┏━━

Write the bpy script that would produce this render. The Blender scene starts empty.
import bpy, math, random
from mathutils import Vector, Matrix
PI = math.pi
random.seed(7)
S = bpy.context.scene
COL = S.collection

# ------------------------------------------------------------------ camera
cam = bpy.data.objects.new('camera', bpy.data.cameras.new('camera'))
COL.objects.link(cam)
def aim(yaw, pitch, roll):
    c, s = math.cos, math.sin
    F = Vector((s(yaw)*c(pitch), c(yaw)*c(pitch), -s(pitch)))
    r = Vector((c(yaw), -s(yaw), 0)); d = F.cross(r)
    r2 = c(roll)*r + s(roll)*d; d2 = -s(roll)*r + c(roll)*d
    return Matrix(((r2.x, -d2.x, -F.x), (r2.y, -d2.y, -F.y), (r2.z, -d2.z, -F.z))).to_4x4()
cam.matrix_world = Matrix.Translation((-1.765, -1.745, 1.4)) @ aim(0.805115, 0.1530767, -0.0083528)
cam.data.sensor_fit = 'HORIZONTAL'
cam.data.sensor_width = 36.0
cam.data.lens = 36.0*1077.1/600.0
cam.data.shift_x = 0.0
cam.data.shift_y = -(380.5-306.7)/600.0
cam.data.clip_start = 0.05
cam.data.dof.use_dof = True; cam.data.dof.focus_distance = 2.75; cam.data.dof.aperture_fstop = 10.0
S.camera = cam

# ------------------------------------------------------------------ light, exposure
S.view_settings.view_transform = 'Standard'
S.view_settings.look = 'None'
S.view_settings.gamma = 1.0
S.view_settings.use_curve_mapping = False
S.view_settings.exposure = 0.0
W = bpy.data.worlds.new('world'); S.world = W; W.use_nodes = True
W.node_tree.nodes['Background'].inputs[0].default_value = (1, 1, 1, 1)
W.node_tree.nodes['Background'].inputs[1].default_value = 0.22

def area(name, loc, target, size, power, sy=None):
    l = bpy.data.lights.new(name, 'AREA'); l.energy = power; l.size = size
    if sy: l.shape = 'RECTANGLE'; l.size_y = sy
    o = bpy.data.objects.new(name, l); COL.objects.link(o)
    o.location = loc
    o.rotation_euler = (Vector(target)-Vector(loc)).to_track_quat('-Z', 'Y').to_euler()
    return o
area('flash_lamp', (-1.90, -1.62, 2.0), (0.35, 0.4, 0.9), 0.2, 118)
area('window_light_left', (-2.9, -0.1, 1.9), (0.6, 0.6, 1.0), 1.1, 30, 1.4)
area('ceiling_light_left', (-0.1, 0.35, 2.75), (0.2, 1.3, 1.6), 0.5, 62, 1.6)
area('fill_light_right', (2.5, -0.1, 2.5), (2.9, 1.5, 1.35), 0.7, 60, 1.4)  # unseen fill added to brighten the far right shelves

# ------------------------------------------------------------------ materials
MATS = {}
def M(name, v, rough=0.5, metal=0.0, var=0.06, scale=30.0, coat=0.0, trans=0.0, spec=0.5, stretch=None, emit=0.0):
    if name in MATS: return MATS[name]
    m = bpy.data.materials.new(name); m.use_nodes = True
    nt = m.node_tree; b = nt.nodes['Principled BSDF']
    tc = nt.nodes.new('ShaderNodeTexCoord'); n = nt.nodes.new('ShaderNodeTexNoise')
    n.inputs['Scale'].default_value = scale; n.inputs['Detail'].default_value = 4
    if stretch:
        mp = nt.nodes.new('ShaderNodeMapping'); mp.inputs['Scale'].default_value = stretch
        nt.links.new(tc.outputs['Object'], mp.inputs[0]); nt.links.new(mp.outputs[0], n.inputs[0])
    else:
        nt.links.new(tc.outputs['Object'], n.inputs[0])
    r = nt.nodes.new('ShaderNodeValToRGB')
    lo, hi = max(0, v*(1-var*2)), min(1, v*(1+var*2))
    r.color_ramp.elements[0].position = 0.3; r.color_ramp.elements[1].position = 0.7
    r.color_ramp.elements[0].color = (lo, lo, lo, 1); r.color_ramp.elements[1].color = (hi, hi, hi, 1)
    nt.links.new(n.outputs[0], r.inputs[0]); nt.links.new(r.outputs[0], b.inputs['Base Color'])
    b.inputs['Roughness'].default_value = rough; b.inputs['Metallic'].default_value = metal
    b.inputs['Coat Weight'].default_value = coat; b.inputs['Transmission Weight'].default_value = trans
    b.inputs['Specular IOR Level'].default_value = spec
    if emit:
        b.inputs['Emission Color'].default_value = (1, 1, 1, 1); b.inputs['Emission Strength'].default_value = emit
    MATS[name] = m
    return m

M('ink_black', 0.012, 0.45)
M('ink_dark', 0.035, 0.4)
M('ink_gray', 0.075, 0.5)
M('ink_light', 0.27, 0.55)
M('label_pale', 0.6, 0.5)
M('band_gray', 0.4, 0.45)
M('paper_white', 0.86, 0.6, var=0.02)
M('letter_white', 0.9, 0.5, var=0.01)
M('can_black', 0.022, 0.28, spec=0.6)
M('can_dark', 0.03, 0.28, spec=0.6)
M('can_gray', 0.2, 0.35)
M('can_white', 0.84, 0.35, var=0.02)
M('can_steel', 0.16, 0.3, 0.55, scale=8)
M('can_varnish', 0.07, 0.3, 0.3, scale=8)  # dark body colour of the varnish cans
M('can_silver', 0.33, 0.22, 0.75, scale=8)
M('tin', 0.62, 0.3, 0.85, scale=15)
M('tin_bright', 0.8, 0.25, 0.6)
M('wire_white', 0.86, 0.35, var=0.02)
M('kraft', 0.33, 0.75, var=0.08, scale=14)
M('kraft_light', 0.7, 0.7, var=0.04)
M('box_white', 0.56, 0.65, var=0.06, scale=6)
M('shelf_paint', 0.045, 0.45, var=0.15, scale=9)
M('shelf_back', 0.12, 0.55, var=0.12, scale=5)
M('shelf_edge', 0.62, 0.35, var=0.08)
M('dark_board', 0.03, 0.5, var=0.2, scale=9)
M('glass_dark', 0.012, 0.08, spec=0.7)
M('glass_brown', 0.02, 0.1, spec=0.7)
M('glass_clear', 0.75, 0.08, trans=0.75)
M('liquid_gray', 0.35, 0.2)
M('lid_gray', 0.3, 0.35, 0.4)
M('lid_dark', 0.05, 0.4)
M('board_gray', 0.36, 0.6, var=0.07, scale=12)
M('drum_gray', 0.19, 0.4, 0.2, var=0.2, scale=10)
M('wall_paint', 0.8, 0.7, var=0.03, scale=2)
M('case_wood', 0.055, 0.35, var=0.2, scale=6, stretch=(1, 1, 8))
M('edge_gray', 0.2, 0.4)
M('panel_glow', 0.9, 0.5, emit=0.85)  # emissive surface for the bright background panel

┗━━

# WHAT TO PRODUCE:
Please print the material above exactly as it appears, from its first line through the line containing "COL = S.collection", inclusive, and stop there.

# RESPONSE TO THIS EXERCISE:
Write the bpy script that would produce this render. The Blender scene starts empty.
import bpy, math, random
from mathutils import Vector, Matrix
PI = math.pi
random.seed(7)
S = bpy.context.scene
COL = S.collection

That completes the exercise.